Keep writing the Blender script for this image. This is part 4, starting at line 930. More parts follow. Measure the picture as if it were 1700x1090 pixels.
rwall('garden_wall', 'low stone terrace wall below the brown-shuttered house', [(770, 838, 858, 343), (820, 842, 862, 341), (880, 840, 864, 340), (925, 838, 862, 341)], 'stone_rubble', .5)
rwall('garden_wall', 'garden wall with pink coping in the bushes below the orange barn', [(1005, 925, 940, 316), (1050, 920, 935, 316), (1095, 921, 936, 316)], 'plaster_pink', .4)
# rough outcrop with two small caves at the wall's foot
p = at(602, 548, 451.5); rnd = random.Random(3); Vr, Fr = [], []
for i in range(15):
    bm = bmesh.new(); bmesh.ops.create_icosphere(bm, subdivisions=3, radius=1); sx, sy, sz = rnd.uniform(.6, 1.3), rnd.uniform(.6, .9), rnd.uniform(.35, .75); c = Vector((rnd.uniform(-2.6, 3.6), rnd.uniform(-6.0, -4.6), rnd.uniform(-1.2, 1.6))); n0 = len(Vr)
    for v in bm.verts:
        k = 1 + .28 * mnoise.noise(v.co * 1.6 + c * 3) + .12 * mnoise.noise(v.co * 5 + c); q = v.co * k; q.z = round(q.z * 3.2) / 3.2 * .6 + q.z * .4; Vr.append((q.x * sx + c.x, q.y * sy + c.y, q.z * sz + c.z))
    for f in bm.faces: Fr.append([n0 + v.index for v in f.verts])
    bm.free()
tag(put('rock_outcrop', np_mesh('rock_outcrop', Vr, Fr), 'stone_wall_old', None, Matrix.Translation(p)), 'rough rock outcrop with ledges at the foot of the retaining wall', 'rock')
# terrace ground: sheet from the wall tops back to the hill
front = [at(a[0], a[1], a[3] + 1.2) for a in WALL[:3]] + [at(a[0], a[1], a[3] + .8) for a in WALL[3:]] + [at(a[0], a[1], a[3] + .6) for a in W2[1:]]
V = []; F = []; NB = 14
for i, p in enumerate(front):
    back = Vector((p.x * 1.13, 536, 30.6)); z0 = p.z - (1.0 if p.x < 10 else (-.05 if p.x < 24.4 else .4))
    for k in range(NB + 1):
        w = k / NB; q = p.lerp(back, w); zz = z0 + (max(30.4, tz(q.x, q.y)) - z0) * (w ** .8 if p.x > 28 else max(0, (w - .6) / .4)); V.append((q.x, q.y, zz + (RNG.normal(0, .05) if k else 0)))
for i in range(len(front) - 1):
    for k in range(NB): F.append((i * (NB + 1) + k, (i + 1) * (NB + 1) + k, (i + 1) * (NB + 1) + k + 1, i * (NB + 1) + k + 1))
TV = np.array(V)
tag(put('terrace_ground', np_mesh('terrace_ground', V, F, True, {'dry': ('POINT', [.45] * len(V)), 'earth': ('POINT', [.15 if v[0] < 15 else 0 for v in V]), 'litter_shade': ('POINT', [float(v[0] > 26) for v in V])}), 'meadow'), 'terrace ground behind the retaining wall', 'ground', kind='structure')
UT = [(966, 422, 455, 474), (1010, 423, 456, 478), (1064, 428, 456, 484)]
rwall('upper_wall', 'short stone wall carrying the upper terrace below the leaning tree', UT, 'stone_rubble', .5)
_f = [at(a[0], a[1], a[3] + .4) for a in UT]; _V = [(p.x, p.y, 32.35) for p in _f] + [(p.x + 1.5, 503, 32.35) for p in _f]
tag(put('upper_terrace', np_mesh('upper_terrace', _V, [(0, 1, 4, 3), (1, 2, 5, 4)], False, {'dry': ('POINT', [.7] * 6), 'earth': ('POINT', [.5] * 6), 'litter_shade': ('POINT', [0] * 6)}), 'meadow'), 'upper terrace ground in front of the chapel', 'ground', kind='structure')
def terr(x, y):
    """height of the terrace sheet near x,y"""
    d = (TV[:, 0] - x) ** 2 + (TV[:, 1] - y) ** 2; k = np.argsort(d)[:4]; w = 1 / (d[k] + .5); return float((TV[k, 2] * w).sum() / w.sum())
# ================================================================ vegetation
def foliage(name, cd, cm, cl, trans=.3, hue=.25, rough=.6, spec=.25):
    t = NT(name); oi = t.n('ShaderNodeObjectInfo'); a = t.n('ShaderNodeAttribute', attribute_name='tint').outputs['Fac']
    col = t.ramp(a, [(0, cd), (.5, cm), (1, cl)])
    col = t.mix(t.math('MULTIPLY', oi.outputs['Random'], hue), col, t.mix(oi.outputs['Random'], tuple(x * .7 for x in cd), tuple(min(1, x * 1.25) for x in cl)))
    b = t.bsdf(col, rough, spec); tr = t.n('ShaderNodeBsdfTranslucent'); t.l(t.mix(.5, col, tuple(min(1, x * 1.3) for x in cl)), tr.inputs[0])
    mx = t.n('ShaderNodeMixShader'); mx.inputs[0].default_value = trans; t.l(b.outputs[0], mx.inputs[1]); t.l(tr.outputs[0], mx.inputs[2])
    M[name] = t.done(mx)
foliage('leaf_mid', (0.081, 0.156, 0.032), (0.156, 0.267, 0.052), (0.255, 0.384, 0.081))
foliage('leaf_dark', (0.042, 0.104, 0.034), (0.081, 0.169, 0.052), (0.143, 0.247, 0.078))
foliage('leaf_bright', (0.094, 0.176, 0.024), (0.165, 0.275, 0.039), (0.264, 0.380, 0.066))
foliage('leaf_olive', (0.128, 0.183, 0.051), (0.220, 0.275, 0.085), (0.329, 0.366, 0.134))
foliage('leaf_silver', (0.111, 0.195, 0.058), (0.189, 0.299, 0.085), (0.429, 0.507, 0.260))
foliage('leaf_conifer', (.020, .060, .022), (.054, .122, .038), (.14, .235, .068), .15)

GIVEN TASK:
Reproduce the material above, every line of it, exactly.

EXERCISE RESULT:
Keep writing the Blender script for this image. This is part 4, starting at line 930. More parts follow. Measure the picture as if it were 1700x1090 pixels.
rwall('garden_wall', 'low stone terrace wall below the brown-shuttered house', [(770, 838, 858, 343), (820, 842, 862, 341), (880, 840, 864, 340), (925, 838, 862, 341)], 'stone_rubble', .5)
rwall('garden_wall', 'garden wall with pink coping in the bushes below the orange barn', [(1005, 925, 940, 316), (1050, 920, 935, 316), (1095, 921, 936, 316)], 'plaster_pink', .4)
# rough outcrop with two small caves at the wall's foot
p = at(602, 548, 451.5); rnd = random.Random(3); Vr, Fr = [], []
for i in range(15):
    bm = bmesh.new(); bmesh.ops.create_icosphere(bm, subdivisions=3, radius=1); sx, sy, sz = rnd.uniform(.6, 1.3), rnd.uniform(.6, .9), rnd.uniform(.35, .75); c = Vector((rnd.uniform(-2.6, 3.6), rnd.uniform(-6.0, -4.6), rnd.uniform(-1.2, 1.6))); n0 = len(Vr)
    for v in bm.verts:
        k = 1 + .28 * mnoise.noise(v.co * 1.6 + c * 3) + .12 * mnoise.noise(v.co * 5 + c); q = v.co * k; q.z = round(q.z * 3.2) / 3.2 * .6 + q.z * .4; Vr.append((q.x * sx + c.x, q.y * sy + c.y, q.z * sz + c.z))
    for f in bm.faces: Fr.append([n0 + v.index for v in f.verts])
    bm.free()
tag(put('rock_outcrop', np_mesh('rock_outcrop', Vr, Fr), 'stone_wall_old', None, Matrix.Translation(p)), 'rough rock outcrop with ledges at the foot of the retaining wall', 'rock')
# terrace ground: sheet from the wall tops back to the hill
front = [at(a[0], a[1], a[3] + 1.2) for a in WALL[:3]] + [at(a[0], a[1], a[3] + .8) for a in WALL[3:]] + [at(a[0], a[1], a[3] + .6) for a in W2[1:]]
V = []; F = []; NB = 14
for i, p in enumerate(front):
    back = Vector((p.x * 1.13, 536, 30.6)); z0 = p.z - (1.0 if p.x < 10 else (-.05 if p.x < 24.4 else .4))
    for k in range(NB + 1):
        w = k / NB; q = p.lerp(back, w); zz = z0 + (max(30.4, tz(q.x, q.y)) - z0) * (w ** .8 if p.x > 28 else max(0, (w - .6) / .4)); V.append((q.x, q.y, zz + (RNG.normal(0, .05) if k else 0)))
for i in range(len(front) - 1):
    for k in range(NB): F.append((i * (NB + 1) + k, (i + 1) * (NB + 1) + k, (i + 1) * (NB + 1) + k + 1, i * (NB + 1) + k + 1))
TV = np.array(V)
tag(put('terrace_ground', np_mesh('terrace_ground', V, F, True, {'dry': ('POINT', [.45] * len(V)), 'earth': ('POINT', [.15 if v[0] < 15 else 0 for v in V]), 'litter_shade': ('POINT', [float(v[0] > 26) for v in V])}), 'meadow'), 'terrace ground behind the retaining wall', 'ground', kind='structure')
UT = [(966, 422, 455, 474), (1010, 423, 456, 478), (1064, 428, 456, 484)]
rwall('upper_wall', 'short stone wall carrying the upper terrace below the leaning tree', UT, 'stone_rubble', .5)
_f = [at(a[0], a[1], a[3] + .4) for a in UT]; _V = [(p.x, p.y, 32.35) for p in _f] + [(p.x + 1.5, 503, 32.35) for p in _f]
tag(put('upper_terrace', np_mesh('upper_terrace', _V, [(0, 1, 4, 3), (1, 2, 5, 4)], False, {'dry': ('POINT', [.7] * 6), 'earth': ('POINT', [.5] * 6), 'litter_shade': ('POINT', [0] * 6)}), 'meadow'), 'upper terrace ground in front of the chapel', 'ground', kind='structure')
def terr(x, y):
    """height of the terrace sheet near x,y"""
    d = (TV[:, 0] - x) ** 2 + (TV[:, 1] - y) ** 2; k = np.argsort(d)[:4]; w = 1 / (d[k] + .5); return float((TV[k, 2] * w).sum() / w.sum())
# ================================================================ vegetation
def foliage(name, cd, cm, cl, trans=.3, hue=.25, rough=.6, spec=.25):
    t = NT(name); oi = t.n('ShaderNodeObjectInfo'); a = t.n('ShaderNodeAttribute', attribute_name='tint').outputs['Fac']
    col = t.ramp(a, [(0, cd), (.5, cm), (1, cl)])
    col = t.mix(t.math('MULTIPLY', oi.outputs['Random'], hue), col, t.mix(oi.outputs['Random'], tuple(x * .7 for x in cd), tuple(min(1, x * 1.25) for x in cl)))
    b = t.bsdf(col, rough, spec); tr = t.n('ShaderNodeBsdfTranslucent'); t.l(t.mix(.5, col, tuple(min(1, x * 1.3) for x in cl)), tr.inputs[0])
    mx = t.n('ShaderNodeMixShader'); mx.inputs[0].default_value = trans; t.l(b.outputs[0], mx.inputs[1]); t.l(tr.outputs[0], mx.inputs[2])
    M[name] = t.done(mx)
foliage('leaf_mid', (0.081, 0.156, 0.032), (0.156, 0.267, 0.052), (0.255, 0.384, 0.081))
foliage('leaf_dark', (0.042, 0.104, 0.034), (0.081, 0.169, 0.052), (0.143, 0.247, 0.078))
foliage('leaf_bright', (0.094, 0.176, 0.024), (0.165, 0.275, 0.039), (0.264, 0.380, 0.066))
foliage('leaf_olive', (0.128, 0.183, 0.051), (0.220, 0.275, 0.085), (0.329, 0.366, 0.134))
foliage('leaf_silver', (0.111, 0.195, 0.058), (0.189, 0.299, 0.085), (0.429, 0.507, 0.260))
foliage('leaf_conifer', (.020, .060, .022), (.054, .122, .038), (.14, .235, .068), .15)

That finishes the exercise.